#### [Supplied material]
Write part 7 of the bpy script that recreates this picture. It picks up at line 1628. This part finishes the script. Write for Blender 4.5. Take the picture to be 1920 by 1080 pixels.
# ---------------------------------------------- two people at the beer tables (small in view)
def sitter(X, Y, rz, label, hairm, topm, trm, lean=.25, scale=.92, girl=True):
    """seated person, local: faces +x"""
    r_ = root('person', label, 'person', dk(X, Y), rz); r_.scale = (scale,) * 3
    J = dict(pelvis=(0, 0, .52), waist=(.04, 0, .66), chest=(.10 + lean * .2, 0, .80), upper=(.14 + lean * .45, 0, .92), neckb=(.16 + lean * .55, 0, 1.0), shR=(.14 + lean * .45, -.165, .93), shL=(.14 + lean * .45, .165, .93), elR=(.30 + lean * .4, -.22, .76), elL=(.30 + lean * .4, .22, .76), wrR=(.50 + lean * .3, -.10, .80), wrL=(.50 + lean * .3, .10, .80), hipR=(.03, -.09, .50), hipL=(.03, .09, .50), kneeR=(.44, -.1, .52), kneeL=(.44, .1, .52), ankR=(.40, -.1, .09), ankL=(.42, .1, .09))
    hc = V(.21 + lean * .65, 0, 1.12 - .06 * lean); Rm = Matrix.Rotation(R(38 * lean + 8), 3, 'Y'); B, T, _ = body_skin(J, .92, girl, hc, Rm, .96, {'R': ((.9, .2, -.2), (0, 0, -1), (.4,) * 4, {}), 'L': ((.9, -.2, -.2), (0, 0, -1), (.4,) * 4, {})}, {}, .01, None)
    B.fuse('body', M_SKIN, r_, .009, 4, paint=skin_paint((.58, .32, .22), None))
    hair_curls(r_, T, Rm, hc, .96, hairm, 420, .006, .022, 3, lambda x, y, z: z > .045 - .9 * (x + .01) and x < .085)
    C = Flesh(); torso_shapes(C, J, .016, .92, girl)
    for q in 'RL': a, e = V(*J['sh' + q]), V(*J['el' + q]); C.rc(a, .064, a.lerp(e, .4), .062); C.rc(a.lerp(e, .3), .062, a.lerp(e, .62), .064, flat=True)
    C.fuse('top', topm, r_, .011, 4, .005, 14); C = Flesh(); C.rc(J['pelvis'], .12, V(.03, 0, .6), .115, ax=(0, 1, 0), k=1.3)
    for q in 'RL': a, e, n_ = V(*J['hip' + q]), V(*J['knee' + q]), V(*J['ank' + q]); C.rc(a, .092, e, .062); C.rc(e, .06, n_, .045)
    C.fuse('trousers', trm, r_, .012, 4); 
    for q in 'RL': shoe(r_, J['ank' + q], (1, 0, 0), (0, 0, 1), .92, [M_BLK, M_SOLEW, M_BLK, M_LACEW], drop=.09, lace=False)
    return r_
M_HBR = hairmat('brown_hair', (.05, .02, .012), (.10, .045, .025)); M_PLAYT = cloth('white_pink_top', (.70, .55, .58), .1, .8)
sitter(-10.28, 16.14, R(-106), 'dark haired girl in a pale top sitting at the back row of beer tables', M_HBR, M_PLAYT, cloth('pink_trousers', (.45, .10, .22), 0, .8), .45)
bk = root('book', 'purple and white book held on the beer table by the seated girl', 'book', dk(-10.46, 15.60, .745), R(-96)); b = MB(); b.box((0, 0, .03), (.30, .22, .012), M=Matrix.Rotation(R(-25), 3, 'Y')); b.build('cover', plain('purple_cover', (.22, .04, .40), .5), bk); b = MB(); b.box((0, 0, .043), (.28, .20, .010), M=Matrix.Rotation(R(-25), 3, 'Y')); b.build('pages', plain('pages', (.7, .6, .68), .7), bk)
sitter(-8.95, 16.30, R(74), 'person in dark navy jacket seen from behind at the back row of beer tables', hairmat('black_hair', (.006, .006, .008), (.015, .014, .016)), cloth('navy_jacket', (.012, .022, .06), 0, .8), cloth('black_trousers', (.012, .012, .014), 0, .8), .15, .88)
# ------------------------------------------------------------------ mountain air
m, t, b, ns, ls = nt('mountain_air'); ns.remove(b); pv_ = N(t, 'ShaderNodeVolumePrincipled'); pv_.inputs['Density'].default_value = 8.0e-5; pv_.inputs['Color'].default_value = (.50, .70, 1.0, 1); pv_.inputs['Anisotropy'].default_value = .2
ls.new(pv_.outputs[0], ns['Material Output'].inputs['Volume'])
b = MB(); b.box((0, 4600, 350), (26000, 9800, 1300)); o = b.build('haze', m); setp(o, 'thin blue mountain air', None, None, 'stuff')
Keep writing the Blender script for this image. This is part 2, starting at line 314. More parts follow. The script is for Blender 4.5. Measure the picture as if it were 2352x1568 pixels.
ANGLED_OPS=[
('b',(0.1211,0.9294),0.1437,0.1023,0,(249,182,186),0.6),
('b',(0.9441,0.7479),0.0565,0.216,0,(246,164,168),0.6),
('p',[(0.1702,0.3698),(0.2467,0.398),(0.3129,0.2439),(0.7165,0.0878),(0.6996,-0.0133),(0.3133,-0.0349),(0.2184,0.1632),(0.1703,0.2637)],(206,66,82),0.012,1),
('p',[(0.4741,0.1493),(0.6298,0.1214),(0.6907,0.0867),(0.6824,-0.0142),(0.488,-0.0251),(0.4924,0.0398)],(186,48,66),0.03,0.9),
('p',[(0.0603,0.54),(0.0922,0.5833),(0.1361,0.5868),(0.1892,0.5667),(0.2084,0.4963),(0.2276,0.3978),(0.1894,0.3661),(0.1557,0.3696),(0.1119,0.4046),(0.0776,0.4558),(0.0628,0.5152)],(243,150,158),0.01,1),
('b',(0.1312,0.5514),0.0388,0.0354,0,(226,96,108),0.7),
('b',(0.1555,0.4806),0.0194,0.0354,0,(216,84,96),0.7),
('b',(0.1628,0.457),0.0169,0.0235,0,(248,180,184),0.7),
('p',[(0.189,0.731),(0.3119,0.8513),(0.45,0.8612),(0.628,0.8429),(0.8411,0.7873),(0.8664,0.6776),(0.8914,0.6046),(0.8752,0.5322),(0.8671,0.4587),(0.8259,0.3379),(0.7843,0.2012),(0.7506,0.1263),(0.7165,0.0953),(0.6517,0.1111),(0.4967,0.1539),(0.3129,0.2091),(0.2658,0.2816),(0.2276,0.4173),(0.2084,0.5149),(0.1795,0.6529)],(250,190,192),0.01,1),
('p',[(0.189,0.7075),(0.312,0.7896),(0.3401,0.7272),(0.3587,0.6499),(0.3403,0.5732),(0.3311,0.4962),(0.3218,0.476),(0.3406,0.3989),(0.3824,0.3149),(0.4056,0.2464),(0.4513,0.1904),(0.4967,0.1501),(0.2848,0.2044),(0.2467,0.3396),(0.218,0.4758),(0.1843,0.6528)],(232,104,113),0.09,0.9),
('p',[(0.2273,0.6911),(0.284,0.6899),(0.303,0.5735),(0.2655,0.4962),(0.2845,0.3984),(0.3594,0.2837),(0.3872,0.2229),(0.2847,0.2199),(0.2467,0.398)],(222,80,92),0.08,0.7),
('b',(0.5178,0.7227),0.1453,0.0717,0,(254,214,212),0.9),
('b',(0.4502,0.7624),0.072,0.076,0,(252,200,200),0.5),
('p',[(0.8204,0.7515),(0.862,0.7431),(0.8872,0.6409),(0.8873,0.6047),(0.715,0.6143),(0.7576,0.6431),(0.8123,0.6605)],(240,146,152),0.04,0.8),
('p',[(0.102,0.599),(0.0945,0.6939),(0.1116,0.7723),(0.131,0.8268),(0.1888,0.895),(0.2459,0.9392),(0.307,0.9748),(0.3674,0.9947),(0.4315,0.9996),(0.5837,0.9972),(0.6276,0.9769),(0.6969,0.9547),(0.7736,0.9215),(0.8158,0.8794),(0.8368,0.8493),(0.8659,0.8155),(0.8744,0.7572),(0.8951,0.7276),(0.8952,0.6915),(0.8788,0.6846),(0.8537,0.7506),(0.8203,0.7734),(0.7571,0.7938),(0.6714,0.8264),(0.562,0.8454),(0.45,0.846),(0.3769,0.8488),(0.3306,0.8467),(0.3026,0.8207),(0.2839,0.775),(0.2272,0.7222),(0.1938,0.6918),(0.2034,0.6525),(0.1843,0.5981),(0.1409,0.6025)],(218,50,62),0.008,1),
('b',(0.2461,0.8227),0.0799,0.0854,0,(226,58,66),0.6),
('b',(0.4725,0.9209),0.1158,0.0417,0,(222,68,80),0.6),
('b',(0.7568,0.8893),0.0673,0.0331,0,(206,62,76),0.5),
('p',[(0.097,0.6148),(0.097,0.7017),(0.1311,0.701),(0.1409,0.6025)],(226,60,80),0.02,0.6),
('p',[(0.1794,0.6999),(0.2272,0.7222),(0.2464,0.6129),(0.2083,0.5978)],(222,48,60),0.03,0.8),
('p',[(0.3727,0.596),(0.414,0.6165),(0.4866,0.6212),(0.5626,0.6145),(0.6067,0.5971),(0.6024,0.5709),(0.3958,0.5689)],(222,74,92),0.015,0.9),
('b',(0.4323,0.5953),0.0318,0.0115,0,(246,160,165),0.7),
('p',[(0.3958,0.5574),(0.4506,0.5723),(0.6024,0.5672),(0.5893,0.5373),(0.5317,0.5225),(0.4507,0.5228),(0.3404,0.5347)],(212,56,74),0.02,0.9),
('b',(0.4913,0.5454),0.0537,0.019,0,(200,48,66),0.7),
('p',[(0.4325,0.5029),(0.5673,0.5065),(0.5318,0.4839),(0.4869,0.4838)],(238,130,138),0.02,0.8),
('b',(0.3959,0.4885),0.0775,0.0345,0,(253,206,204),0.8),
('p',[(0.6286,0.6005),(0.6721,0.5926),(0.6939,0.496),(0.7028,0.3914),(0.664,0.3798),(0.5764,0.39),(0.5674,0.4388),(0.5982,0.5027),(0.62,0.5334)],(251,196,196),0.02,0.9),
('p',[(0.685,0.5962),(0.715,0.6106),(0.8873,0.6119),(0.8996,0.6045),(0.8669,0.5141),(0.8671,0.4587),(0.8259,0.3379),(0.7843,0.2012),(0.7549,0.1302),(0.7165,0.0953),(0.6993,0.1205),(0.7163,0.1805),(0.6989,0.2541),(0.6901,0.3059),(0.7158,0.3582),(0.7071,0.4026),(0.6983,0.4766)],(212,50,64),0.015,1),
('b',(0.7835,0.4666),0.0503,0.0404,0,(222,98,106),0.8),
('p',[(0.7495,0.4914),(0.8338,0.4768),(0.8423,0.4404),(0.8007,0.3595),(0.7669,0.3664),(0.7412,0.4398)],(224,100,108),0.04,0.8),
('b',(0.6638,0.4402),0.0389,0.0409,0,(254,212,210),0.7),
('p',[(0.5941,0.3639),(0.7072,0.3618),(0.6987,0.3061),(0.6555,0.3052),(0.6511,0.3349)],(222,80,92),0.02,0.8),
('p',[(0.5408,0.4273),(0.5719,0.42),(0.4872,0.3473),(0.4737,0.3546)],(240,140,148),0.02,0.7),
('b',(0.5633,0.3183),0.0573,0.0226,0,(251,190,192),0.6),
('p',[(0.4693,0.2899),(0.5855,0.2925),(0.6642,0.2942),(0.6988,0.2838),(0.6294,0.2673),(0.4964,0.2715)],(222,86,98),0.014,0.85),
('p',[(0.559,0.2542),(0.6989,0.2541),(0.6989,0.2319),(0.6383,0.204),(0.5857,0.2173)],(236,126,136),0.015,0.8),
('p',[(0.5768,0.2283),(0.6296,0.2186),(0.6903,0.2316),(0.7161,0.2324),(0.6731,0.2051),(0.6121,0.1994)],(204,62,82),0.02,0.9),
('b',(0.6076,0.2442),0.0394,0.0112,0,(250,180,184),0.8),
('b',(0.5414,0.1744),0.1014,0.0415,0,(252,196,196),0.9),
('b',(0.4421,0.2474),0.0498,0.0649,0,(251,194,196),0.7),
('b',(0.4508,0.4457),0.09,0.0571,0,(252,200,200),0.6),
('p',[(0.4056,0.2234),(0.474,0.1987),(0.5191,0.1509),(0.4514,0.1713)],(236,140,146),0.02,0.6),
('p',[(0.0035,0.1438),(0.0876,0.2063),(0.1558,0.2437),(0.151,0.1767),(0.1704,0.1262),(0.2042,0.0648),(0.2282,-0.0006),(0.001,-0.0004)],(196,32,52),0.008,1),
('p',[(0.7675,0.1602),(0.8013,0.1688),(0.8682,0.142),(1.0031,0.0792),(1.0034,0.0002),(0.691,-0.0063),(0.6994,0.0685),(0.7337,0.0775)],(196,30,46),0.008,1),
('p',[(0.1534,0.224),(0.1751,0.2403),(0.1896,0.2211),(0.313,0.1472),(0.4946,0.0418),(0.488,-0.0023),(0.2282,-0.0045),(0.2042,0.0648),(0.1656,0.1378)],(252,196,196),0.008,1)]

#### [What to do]
State how many lines hold the word "pixels". The number is the whole answer.

#### [Correct result]
2